— Start —

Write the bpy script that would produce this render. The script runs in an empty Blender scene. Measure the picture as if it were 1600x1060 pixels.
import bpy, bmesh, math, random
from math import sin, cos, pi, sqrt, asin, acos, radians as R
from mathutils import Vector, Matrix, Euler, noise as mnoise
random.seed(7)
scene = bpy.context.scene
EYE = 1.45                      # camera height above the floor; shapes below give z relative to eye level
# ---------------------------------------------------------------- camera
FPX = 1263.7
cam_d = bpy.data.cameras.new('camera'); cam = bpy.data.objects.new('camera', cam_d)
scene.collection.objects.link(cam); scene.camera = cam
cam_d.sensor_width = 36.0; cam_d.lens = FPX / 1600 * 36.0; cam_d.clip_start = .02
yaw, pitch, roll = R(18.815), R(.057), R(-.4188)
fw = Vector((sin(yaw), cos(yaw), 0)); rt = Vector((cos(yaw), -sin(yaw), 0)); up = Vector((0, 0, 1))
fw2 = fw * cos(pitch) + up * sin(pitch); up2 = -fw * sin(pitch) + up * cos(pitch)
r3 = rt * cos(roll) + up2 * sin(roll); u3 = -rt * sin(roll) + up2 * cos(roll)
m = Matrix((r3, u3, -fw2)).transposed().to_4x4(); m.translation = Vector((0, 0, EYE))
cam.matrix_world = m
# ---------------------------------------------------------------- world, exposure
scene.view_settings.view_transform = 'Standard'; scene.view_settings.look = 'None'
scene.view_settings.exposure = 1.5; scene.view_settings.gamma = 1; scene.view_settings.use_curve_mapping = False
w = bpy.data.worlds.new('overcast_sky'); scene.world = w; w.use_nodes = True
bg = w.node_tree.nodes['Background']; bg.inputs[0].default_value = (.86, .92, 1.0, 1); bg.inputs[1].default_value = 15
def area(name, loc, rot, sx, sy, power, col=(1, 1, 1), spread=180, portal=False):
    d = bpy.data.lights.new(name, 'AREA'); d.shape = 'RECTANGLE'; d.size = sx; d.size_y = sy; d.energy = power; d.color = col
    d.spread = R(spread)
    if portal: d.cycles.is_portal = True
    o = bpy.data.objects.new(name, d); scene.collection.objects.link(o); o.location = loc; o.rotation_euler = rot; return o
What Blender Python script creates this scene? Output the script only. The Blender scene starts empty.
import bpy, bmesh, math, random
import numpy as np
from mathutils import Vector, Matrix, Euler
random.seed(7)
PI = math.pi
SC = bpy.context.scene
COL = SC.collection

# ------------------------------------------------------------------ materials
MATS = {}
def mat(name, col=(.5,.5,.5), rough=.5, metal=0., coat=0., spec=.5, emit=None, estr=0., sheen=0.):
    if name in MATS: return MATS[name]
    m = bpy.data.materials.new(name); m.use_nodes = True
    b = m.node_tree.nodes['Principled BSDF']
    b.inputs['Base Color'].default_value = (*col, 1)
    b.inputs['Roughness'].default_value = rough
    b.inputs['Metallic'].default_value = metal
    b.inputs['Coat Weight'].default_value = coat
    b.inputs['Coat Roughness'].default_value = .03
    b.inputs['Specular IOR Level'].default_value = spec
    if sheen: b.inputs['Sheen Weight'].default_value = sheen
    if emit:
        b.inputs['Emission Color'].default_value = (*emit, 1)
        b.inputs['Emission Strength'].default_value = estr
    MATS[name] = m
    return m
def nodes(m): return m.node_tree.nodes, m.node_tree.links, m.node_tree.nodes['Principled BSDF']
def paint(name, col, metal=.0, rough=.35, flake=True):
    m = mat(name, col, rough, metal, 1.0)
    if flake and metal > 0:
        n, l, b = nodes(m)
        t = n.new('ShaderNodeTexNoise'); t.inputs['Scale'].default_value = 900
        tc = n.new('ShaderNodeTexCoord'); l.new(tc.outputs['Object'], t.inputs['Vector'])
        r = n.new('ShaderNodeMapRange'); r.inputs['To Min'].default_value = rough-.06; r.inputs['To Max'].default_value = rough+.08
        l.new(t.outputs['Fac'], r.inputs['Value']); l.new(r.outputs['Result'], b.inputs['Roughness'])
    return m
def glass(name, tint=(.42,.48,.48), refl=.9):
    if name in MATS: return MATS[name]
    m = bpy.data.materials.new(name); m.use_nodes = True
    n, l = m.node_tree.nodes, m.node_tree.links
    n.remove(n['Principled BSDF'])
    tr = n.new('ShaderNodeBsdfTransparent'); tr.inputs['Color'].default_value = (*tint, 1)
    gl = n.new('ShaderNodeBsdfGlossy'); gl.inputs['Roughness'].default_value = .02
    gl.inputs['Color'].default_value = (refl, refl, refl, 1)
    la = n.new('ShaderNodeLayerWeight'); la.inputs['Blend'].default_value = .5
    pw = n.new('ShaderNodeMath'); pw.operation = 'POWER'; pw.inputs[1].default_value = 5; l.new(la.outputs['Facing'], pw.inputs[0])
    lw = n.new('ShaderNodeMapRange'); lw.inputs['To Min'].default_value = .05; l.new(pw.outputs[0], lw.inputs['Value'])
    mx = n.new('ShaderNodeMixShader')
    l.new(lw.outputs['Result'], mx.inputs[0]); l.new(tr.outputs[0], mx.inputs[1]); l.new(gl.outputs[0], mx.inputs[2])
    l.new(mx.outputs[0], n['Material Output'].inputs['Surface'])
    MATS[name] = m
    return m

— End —

# What the exercise asks
Look back at the entries above and repeat, unchanged, every line from the line holding "What Blender Python" through the line holding "COL = SC.collection".

# Expected output
What Blender Python script creates this scene? Output the script only. The Blender scene starts empty.
import bpy, bmesh, math, random
import numpy as np
from mathutils import Vector, Matrix, Euler
random.seed(7)
PI = math.pi
SC = bpy.context.scene
COL = SC.collection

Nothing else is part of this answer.